Oui ce n’est pas quelque chose qui fonctionne en marche/arrêt, quand j’étais enfant, à l’école, quand on me demandait « que veux tu être quand tu seras grand? », je voulais être garde forestier, prendre soin de la forêt, des animaux, de la croissance des arbres, tous les jours, marcher dans la forêt, ça me semblait parfait. J’aime le camping par exemple et puis j’ai découvert l’art et le design et je les aimais encore plus, mais cet amour de la nature ne partira jamais, j’ai toujours besoin de sortir de la ville, d’aller dans un endroit « green » de marcher dans la campagne, de camper…
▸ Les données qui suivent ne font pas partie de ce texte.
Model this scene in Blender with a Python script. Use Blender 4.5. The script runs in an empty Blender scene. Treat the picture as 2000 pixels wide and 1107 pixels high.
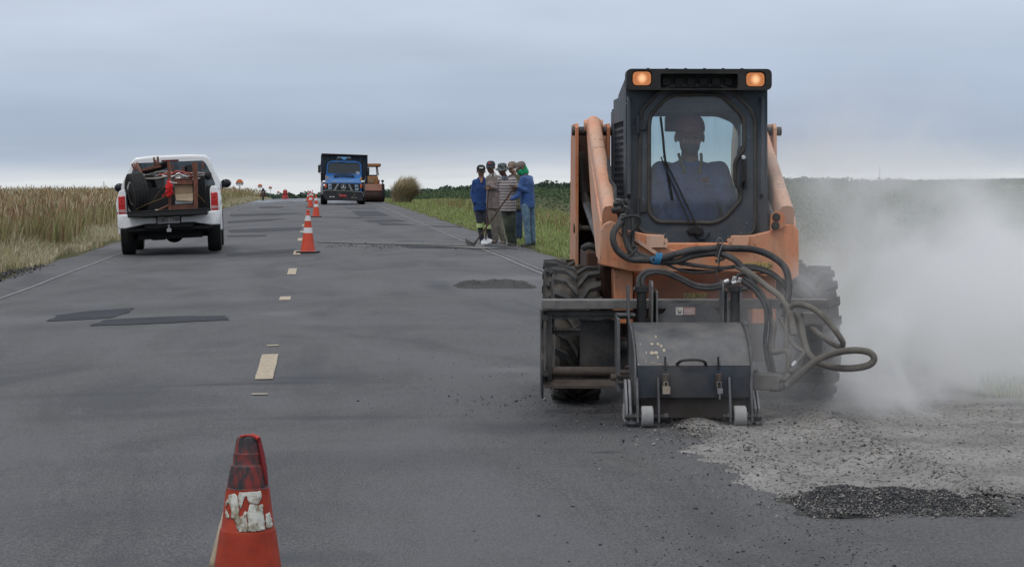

Petit j’ai grandi dans une petite ville, c’était très facile de prendre son vélo et d’aller dans les champs, à 20 minutes de vélo, nous avions une forêt, nous n’avions pas de voiture, nous faisions tout à vélo, même quand nous partions camper, nous attachions tout derrière les vélos.
Alors avec votre art vous apportez la forêt chez les gens, au travers de la lumière…
Oui, peut être, quand on regarde une ville et ses immeubles, beaucoup sont très masculins d’une certaine manière, et je pense que nous avons besoin aussi de cet autre côté, pour vivre une vie complète, quand vous avez une ville avec beaucoup de parcs, de vert, des arbres dans les rues ça devient beaucoup plus plaisant que juste le béton.
Vous travaillez avec les matières, la lumière, les formes que les deux créées, votre travail est plutôt monochromatique.
Oui et non, peut être actuellement, mais j’ai beaucoup travaillé avec la couleur, quand j’ai travaillé avec les textiles, c’était très coloré, peut-être un peu trop. J’ai aussi beaucoup étudié la période rococo, inspirée par la nature et les formes organiques mais aussi avec des couleurs très franches, des couleurs très vibrantes, ils testaient aussi de nouveau pigments. Je termine actuellement un livre avec Rizzolli qui sortira en septembre, et le début du livre regroupe tous les projets que j’ai fait autour de la couleur et puis les matières naturelles, le bois, le cuivre, le papier, et puis il devient très sombre, avec un grand nombre d’objets noirs, mystérieux, et puis l’univers blanc et du verre.